---------- Entries provided ----------
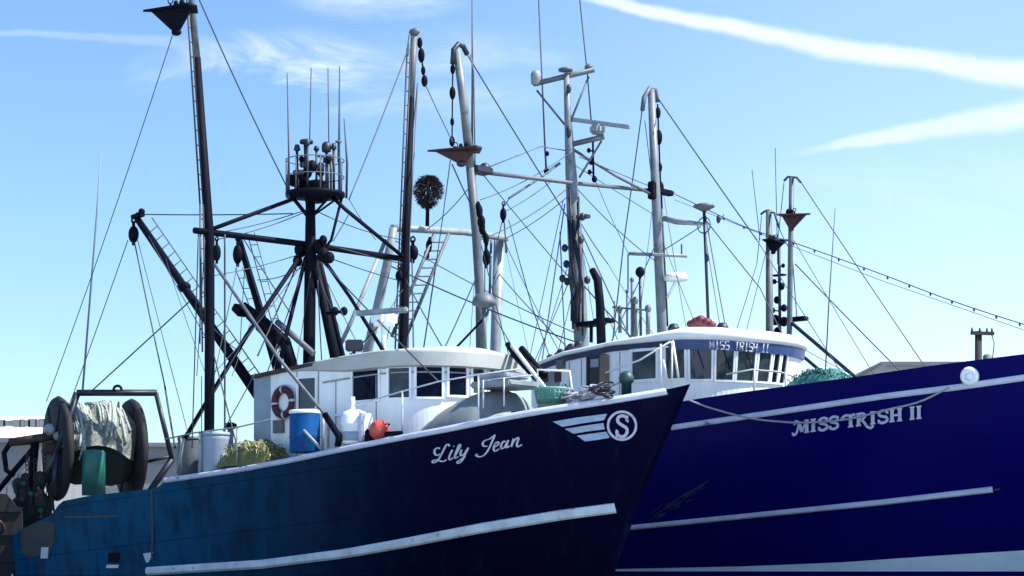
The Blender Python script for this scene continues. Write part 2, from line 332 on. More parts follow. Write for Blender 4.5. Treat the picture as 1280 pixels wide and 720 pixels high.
class Hull:
    def __init__(s, fr, x_stern, B, stem, Le, rail_px, bot=-1.2, B_low=.80, z_top=4.5, p_hi=2.3, p_lo=1.7, flat=True):
        s.fr, s.xs, s.B, s.stem, s.Le, s.bot, s.Bl, s.zt, s.ph, s.pl = fr, x_stern, B, stem, Le, bot, B_low, z_top, p_hi, p_lo
        s.rail = []
        n = 90; z = [3.5] * (n + 1)
        for it in range(4):
            tab = []
            for i in range(n + 1):
                zi = z[i]; x = s.xs + (s.xstem(zi) - s.xs) * i / n
                q = V(x, -s.b(x, zi), zi); px, _ = fr.px(q); w = fr.world(q)
                z[i] = EYE + (HY - interp(rail_px, px)) * w.y / FPX; tab.append((x, z[i]))
            s.rail = tab
    def xstem(s, z): return interp(s.stem, z)
    def b(s, x, z):
        t = min(max((z - s.bot) / (s.zt - s.bot), 0), 1.05); xe = s.xstem(z)
        Bz = s.B * (s.Bl + (1 - s.Bl) * t ** .8); p = s.pl + (s.ph - s.pl) * t; q = (x - (xe - s.Le)) / s.Le
        r = 1.0 if q <= 0 else max(0.0, 1 - q ** p)
        aft = min(max((x - s.xs) / 6.0, 0), 1)
        return Bz * r * (.88 + .12 * (1 - (1 - aft) ** 2))
    def zr(s, x): return interp(s.rail, x)
    def hit(s, px, py, off=.006):
        c, d = s.fr.ray(px, py)
        g = lambda k: (c.y + d.y * k) + s.b(c.x + d.x * k, c.z + d.z * k)
        k0 = 30.0
        while k0 < 75 and (g(k0 + .25) < 0 or c.x + d.x * (k0 + .25) > s.xstem(c.z + d.z * (k0 + .25))): k0 += .25
        lo, hi = k0, k0 + .25
        for _ in range(24):
            m = (lo + hi) / 2
            if g(m) < 0: lo = m
            else: hi = m
        q = c + d * hi; return q + s.normal(q.x, q.z) * off
    def normal(s, x, z):
        e = .02; bx = (s.b(x + e, z) - s.b(x - e, z)) / (2 * e); bz = (s.b(x, z + e) - s.b(x, z - e)) / (2 * e)
        return V(-bx, -1, -bz).normalized()
    def mesh(s, ns=80, nt=18):
        bm = bmesh.new(); sides = []
        for sg in (-1, 1):
            g = []
            for i in range(ns + 1):
                row = []
                for j in range(nt + 1):
                    t = j / nt; z = 3.0
                    for _ in range(5):
                        x = s.xs + (s.xstem(z) - s.xs) * (i / ns); z = s.bot + t * (s.zr(x) - s.bot)
                    row.append(bm.verts.new((x, sg * (s.b(x, z) if i < ns else 0.0), z)))
                g.append(row)
            for i in range(ns):
                for j in range(nt):
                    f = bm.faces.new((g[i][j], g[i + 1][j], g[i + 1][j + 1], g[i][j + 1])); f.smooth = True
            sides.append(g)
        a, b = sides
        for j in range(nt): bm.faces.new((a[0][j], a[0][j + 1], b[0][j + 1], b[0][j]))
        for i in range(ns):                                        # deck, below the bulwark top
            pass
        bmesh.ops.remove_doubles(bm, verts=bm.verts[:], dist=.0005)
        bmesh.ops.recalc_face_normals(bm, faces=bm.faces[:])
        return bm
    def deck_mesh(s, drop, ns=60):
        bm = bmesh.new(); prev = None
        for i in range(ns):
            x = s.xs + .05 + (s.xstem(3.5) - s.xs - .3) * i / ns; z = s.zr(x) - drop; b = max(s.b(x, z) - .03, .02)
            cur = (bm.verts.new((x, -b, z)), bm.verts.new((x, 0, z + .08)), bm.verts.new((x, b, z)))
            if prev:
                bm.faces.new((prev[0], cur[0], cur[1], prev[1])); bm.faces.new((prev[1], cur[1], cur[2], prev[2]))
            prev = cur
        bmesh.ops.recalc_face_normals(bm, faces=bm.faces[:])
        return bm
    def rub_px(s, line, h, thick, sides=(-1, 1), step=12, round_=True):
        """a moulding along the hull: line of bearings -> (x, z), built on both sides"""
        pts = []; px = line[0][0]
        while px < line[-1][0]:
            pts.append(s.hit(px, interp(line, px), 0)); px += step
        pts.append(s.hit(line[-1][0], line[-1][1], 0))
        return s.strip([(p.x, p.z) for p in pts], h, thick, sides)
    def strip(s, xz, h, thick, sides=(-1, 1)):
        bm = bmesh.new()
        for sg in sides:
            rows = []
            for x, z in (xz if sg < 0 else xz[:-9]):
                row = []
                for dz, o in ((-h / 2, -.02), (-h / 2, thick * .55), (-h / 4, thick), (h / 4, thick), (h / 2, thick * .55), (h / 2, -.02)):
                    n = s.normal(x, z + dz); q = V(x, -s.b(x, z + dz), z + dz) + n * o
                    row.append(bm.verts.new((q.x, -sg * q.y, q.z)))
                rows.append(row)
            for a, b in zip(rows, rows[1:]):
                for k in range(5): bm.faces.new((a[k], b[k], b[k + 1], a[k + 1]))
            bm.faces.new(rows[0]); bm.faces.new(rows[-1][::-1])
        bmesh.ops.recalc_face_normals(bm, faces=bm.faces[:])
        return bm
    def decal(s, bm, poly_rows, off):
        """rows of bearings -> quads lying on the plating"""
        rows = [[bm.verts.new(s.hit(x, y, off)) for x, y in r] for r in poly_rows]
        for a, b in zip(rows, rows[1:]):
            for k in range(len(a) - 1): bm.faces.new((a[k], a[k + 1], b[k + 1], b[k]))
    def stroke(s, bm, pts, w, off, nib=None, closed=False, n=5):
        P = catmull([V(x, y, 0) for x, y in pts], n) if len(pts) > 2 else [V(*pts[0], 0).lerp(V(*pts[1], 0), i / 3) for i in range(4)]
        rows = []
        for i, p in enumerate(P):
            d = (P[min(i + 1, len(P) - 1)] - P[max(i - 1, 0)]).normalized(); nn = V(-d.y, d.x, 0)
            ww = w if nib is None else w * (.38 + .62 * abs(d.dot(nib)))
            rows.append([(p.x - nn.x * ww / 2, p.y - nn.y * ww / 2), (p.x + nn.x * ww / 2, p.y + nn.y * ww / 2)])
        s.decal(bm, rows, off)

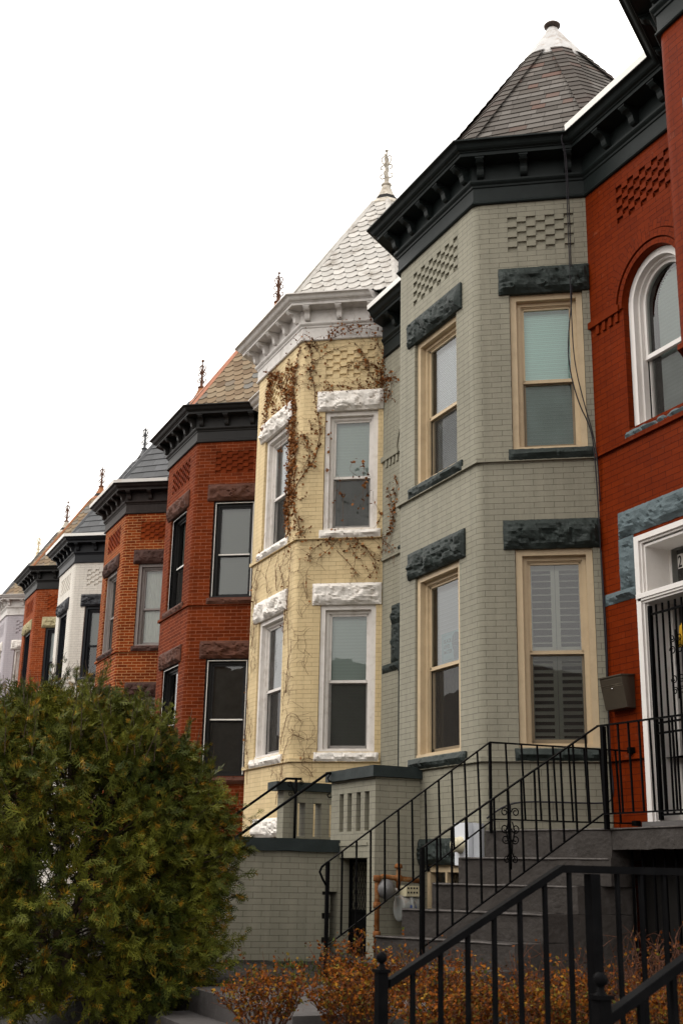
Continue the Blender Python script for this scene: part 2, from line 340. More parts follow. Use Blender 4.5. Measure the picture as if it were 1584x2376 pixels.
----------
**Task to complete:** Pictures are not part of the copy; reproduce everything else in the records exactly.

**The reply:**
The Blender Python script for this scene continues. Write part 2, from line 332 on. More parts follow. Write for Blender 4.5. Treat the picture as 1280 pixels wide and 720 pixels high.
class Hull:
    def __init__(s, fr, x_stern, B, stem, Le, rail_px, bot=-1.2, B_low=.80, z_top=4.5, p_hi=2.3, p_lo=1.7, flat=True):
        s.fr, s.xs, s.B, s.stem, s.Le, s.bot, s.Bl, s.zt, s.ph, s.pl = fr, x_stern, B, stem, Le, bot, B_low, z_top, p_hi, p_lo
        s.rail = []
        n = 90; z = [3.5] * (n + 1)
        for it in range(4):
            tab = []
            for i in range(n + 1):
                zi = z[i]; x = s.xs + (s.xstem(zi) - s.xs) * i / n
                q = V(x, -s.b(x, zi), zi); px, _ = fr.px(q); w = fr.world(q)
                z[i] = EYE + (HY - interp(rail_px, px)) * w.y / FPX; tab.append((x, z[i]))
            s.rail = tab
    def xstem(s, z): return interp(s.stem, z)
    def b(s, x, z):
        t = min(max((z - s.bot) / (s.zt - s.bot), 0), 1.05); xe = s.xstem(z)
        Bz = s.B * (s.Bl + (1 - s.Bl) * t ** .8); p = s.pl + (s.ph - s.pl) * t; q = (x - (xe - s.Le)) / s.Le
        r = 1.0 if q <= 0 else max(0.0, 1 - q ** p)
        aft = min(max((x - s.xs) / 6.0, 0), 1)
        return Bz * r * (.88 + .12 * (1 - (1 - aft) ** 2))
    def zr(s, x): return interp(s.rail, x)
    def hit(s, px, py, off=.006):
        c, d = s.fr.ray(px, py)
        g = lambda k: (c.y + d.y * k) + s.b(c.x + d.x * k, c.z + d.z * k)
        k0 = 30.0
        while k0 < 75 and (g(k0 + .25) < 0 or c.x + d.x * (k0 + .25) > s.xstem(c.z + d.z * (k0 + .25))): k0 += .25
        lo, hi = k0, k0 + .25
        for _ in range(24):
            m = (lo + hi) / 2
            if g(m) < 0: lo = m
            else: hi = m
        q = c + d * hi; return q + s.normal(q.x, q.z) * off
    def normal(s, x, z):
        e = .02; bx = (s.b(x + e, z) - s.b(x - e, z)) / (2 * e); bz = (s.b(x, z + e) - s.b(x, z - e)) / (2 * e)
        return V(-bx, -1, -bz).normalized()
    def mesh(s, ns=80, nt=18):
        bm = bmesh.new(); sides = []
        for sg in (-1, 1):
            g = []
            for i in range(ns + 1):
                row = []
                for j in range(nt + 1):
                    t = j / nt; z = 3.0
                    for _ in range(5):
                        x = s.xs + (s.xstem(z) - s.xs) * (i / ns); z = s.bot + t * (s.zr(x) - s.bot)
                    row.append(bm.verts.new((x, sg * (s.b(x, z) if i < ns else 0.0), z)))
                g.append(row)
            for i in range(ns):
                for j in range(nt):
                    f = bm.faces.new((g[i][j], g[i + 1][j], g[i + 1][j + 1], g[i][j + 1])); f.smooth = True
            sides.append(g)
        a, b = sides
        for j in range(nt): bm.faces.new((a[0][j], a[0][j + 1], b[0][j + 1], b[0][j]))
        for i in range(ns):                                        # deck, below the bulwark top
            pass
        bmesh.ops.remove_doubles(bm, verts=bm.verts[:], dist=.0005)
        bmesh.ops.recalc_face_normals(bm, faces=bm.faces[:])
        return bm
    def deck_mesh(s, drop, ns=60):
        bm = bmesh.new(); prev = None
        for i in range(ns):
            x = s.xs + .05 + (s.xstem(3.5) - s.xs - .3) * i / ns; z = s.zr(x) - drop; b = max(s.b(x, z) - .03, .02)
            cur = (bm.verts.new((x, -b, z)), bm.verts.new((x, 0, z + .08)), bm.verts.new((x, b, z)))
            if prev:
                bm.faces.new((prev[0], cur[0], cur[1], prev[1])); bm.faces.new((prev[1], cur[1], cur[2], prev[2]))
            prev = cur
        bmesh.ops.recalc_face_normals(bm, faces=bm.faces[:])
        return bm
    def rub_px(s, line, h, thick, sides=(-1, 1), step=12, round_=True):
        """a moulding along the hull: line of bearings -> (x, z), built on both sides"""
        pts = []; px = line[0][0]
        while px < line[-1][0]:
            pts.append(s.hit(px, interp(line, px), 0)); px += step
        pts.append(s.hit(line[-1][0], line[-1][1], 0))
        return s.strip([(p.x, p.z) for p in pts], h, thick, sides)
    def strip(s, xz, h, thick, sides=(-1, 1)):
        bm = bmesh.new()
        for sg in sides:
            rows = []
            for x, z in (xz if sg < 0 else xz[:-9]):
                row = []
                for dz, o in ((-h / 2, -.02), (-h / 2, thick * .55), (-h / 4, thick), (h / 4, thick), (h / 2, thick * .55), (h / 2, -.02)):
                    n = s.normal(x, z + dz); q = V(x, -s.b(x, z + dz), z + dz) + n * o
                    row.append(bm.verts.new((q.x, -sg * q.y, q.z)))
                rows.append(row)
            for a, b in zip(rows, rows[1:]):
                for k in range(5): bm.faces.new((a[k], b[k], b[k + 1], a[k + 1]))
            bm.faces.new(rows[0]); bm.faces.new(rows[-1][::-1])
        bmesh.ops.recalc_face_normals(bm, faces=bm.faces[:])
        return bm
    def decal(s, bm, poly_rows, off):
        """rows of bearings -> quads lying on the plating"""
        rows = [[bm.verts.new(s.hit(x, y, off)) for x, y in r] for r in poly_rows]
        for a, b in zip(rows, rows[1:]):
            for k in range(len(a) - 1): bm.faces.new((a[k], a[k + 1], b[k + 1], b[k]))
    def stroke(s, bm, pts, w, off, nib=None, closed=False, n=5):
        P = catmull([V(x, y, 0) for x, y in pts], n) if len(pts) > 2 else [V(*pts[0], 0).lerp(V(*pts[1], 0), i / 3) for i in range(4)]
        rows = []
        for i, p in enumerate(P):
            d = (P[min(i + 1, len(P) - 1)] - P[max(i - 1, 0)]).normalized(); nn = V(-d.y, d.x, 0)
            ww = w if nib is None else w * (.38 + .62 * abs(d.dot(nib)))
            rows.append([(p.x - nn.x * ww / 2, p.y - nn.y * ww / 2), (p.x + nn.x * ww / 2, p.y + nn.y * ww / 2)])
        s.decal(bm, rows, off)

Continue the Blender Python script for this scene: part 2, from line 340. More parts follow. Use Blender 4.5. Measure the picture as if it were 1584x2376 pixels.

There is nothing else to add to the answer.